Wendell Callahan
It looks like he could be! (http://usherald.com/crack-dealer-obama-early-release-murder/)
In FACT, Barack Obama is probably MORE culpable in
this incident than Governor Dukakis was in the "Willie Horton"
killings back in April of 1987. After all, Michael Dukakis DID NOT initiate the
furlough program that resulted in Willie Horton's release, that program had
been originally signed into law by Republican Governor Francis W. Sargent in
1972, BUT the original program excluded such furloughs for convicted
first-degree murderers.
Horton had been doing time for the October 26, 1974,
Lawrence, Massachusetts, fatal gas station hold up, in which Horton and two
accomplices robbed Joseph Fournier, a 17-year-old gas station attendant, then
fatally stabbed him 19 times after he'd cooperated by handing over all of the
money in the cash register. Many (including myself) saw THAT early crime as a
racially motivated murder, as Fournier was white...his assailants, black.

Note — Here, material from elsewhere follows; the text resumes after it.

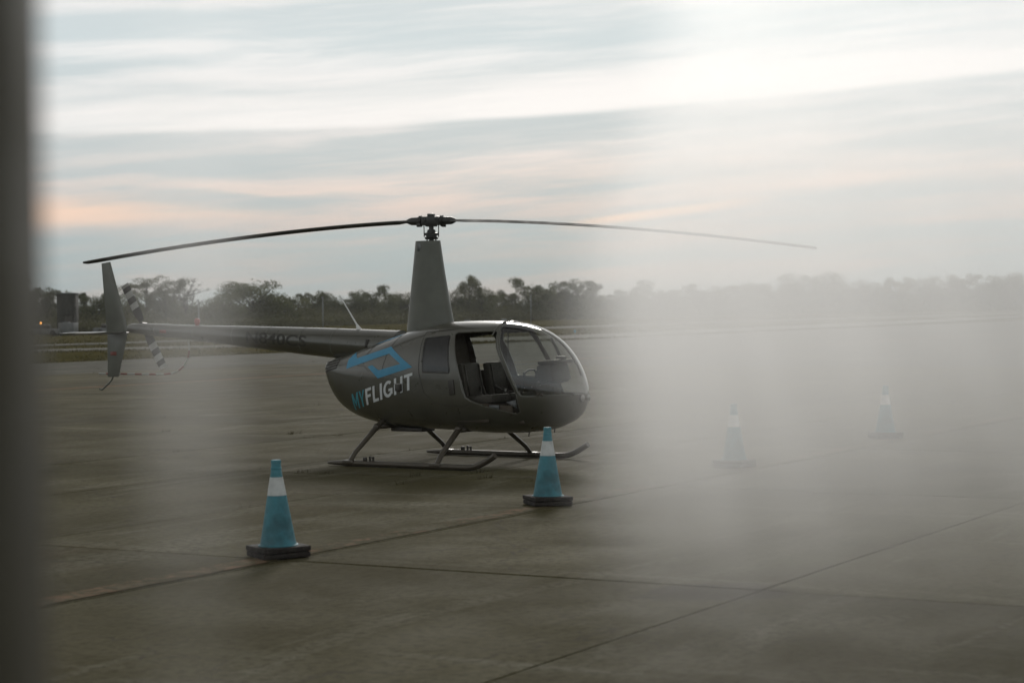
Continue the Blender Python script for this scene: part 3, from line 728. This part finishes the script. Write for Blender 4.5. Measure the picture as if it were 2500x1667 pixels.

At any rate, President Obama DID sign the "Fair
Sentencing Act" into law in 2010. That law was set up to reduce the
disparities in sentencing between powdered cocaine and crack cocaine...despite
the fact that the impulsive violence exhibited by crack addicts which plagued
America's inner cities in the late 1980s and early 1990s sparked the passage of
laws that doled out stiffer sentences to crack-addicts.
Shortly after his release, Callahan fatally stabbed
his ex-girlfriend to death, then murdered her two children, age 7 and 10, in
Columbus, Ohio. The horrific crime drew national attention because the children
were allegedly murdered to eliminate them as witnesses in the brutal massacre
of their 32-year-old mother.
Barack Obama seems at least AS culpable in the
Wendell Callahan incident as Michael Dukakis was in the Willie Horton incident.
Although there are STILL some who defend Michael Dukakis over the Willie Horton
release and claim the Republican attacks on Dukakis over that incident was a
misleading, low blow.
Actually, it was a fellow Democrat, AlGore, who
first brought the Horton incident to light. George "Pappy" Bush's
team merely used it more effectively.